La tradition orale relate sur ce point que Mantou, la mère de Bounkani avait l’habitude de préparer les repas de Bounkani avec de la viande de bœuf, et ceux de son fils cadet Fignogori, avec des grillons. Les mauvaises langues racontèrent alors à Bounkani que les mets que sa mère préparait pour son demi-frère, étaient meilleurs à ceux qu’il recevait. Furieux, et se sentant mal aimé depuis toujours par sa mère, qui lui reprochait en fait son tempérament violent et meurtrier, Bounkani décida de se venger en la tuant. Mais au moment où il allait passer à l’acte, sa mère sortit son sein et le lui montra en disant ceci : « Bounkani, fouan gbona » ? ce qui veut dire en koulango « Bounkani, le grillon est-il plus gros que le bœuf » ? A la vue du sein maternel ; Bounkani tomba de cheval. En souvenir de cet épisode, il décida d’appeler « Gbona » la localité de Kwonkouô où avait eu lieu cette scène. Bouna est donc une déformation de Gbona .

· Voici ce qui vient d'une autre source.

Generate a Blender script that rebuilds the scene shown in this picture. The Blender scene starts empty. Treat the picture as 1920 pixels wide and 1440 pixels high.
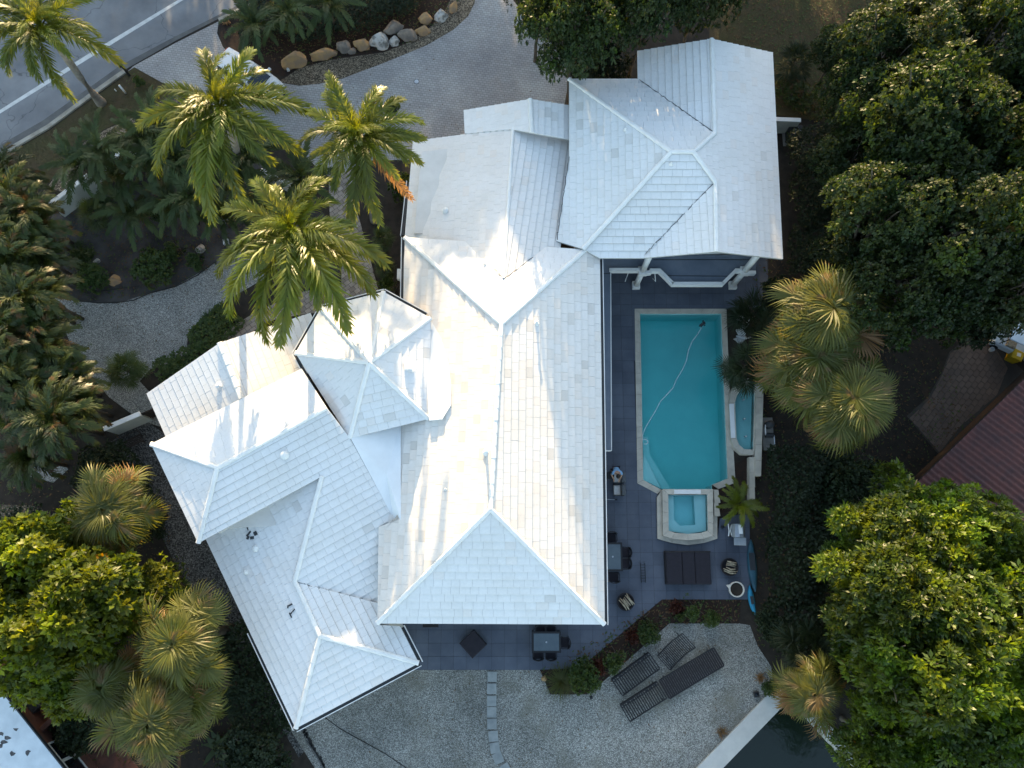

A la tête de son armée, Bounkani va jeter les bases d’un nouvel Etat guerrier de type Dagomba. Il soumet rapidement les Lorhon, et avec leur aide, parvint à conquérir un vaste royaume situé entre la Comoé et la Volta Noire. D’après les historiens, ce royaume constitue de très loin le premier Etat à pouvoir centralisé à s’être formé dans les frontières de l’actuelle Côte d’Ivoire. A la suite de violents combats l’ayant opposé aux descendants de Haîngèrè. Qui voulaient récupérer le trône, Bounkani va, en vue de faire définitivement la paix avec ses parents maternels, confier à ceux-ci, les fonctions de chefs de terre, réservant le pouvoir politique à ses descendants. Jusqu’à ce jour, cet accord n’a pas été remis en cause.
A la mort de Bounkani qui est aujourd’hui vénéré et adoré par tous les Koulango, le royaume s’étendait d’Est à Ouest, de la Volta Noire à la Comoé ; du Sud au Nord, de Nassian à Diébougou (actuel Burkina Faso). Les descendants de Bounkani mèneront d’autres conquêtes pour agrandir le Royaume ; au Nord, ils iront jusqu’à Bobodioulasso, à l’Ouest, jusqu’à Marabadiassa, et à l’Est, jusqu’à Bolè (actuel Ghana). Divisé en grands commandements militaires, le Royaume de Bouna devenu riche et redoutable, contrôlait outre les riches gisements d’or du bassin de la Volta Noire, l’axe commercial Niger-Accra, par Bobodioulasso, Begho, et Koumassi.
Des alliances seront passées avec le Royaume Ashanti, notamment, avec le clan Oyôkô, dont les ancêtres seraient originaires de Bouna. A partir du 18ième Siècle,la puissance du Royaume sera mise à rudes épreuves par de nombreux envahisseurs, les Abrons, fuyant la suprématie Ashanti. Malgré une vive résistance, les Koulango du Sud du Royaume (région de Nassian) seront envahis et soumis jusqu’au début du 20ième Siècle au Royaume Abron. D’où l’influence de la culture Akan dans cette partie du Royaume. Vers la fin de l’année 1896, le Royaume de Bouna fut mis en sac par les troupes de l’Almamy Samory Touré, conduites par son fils Saranké Mory. Près de 80% des villages disparurent à tout jamais. Quant à la ville de Bouna, elle fut détruite le lundi 06 décembre 1896. Sa population que Binger estimait en 1889 à près de 10 000 habitants environ. Ces lourdes pertes en vies humaines amorcèrent le déclin du royaume, lequel déclin sera accentué, d’une part, par la colonisation, d’autre part, par la conversion progressive des Koulango à la religion islamique.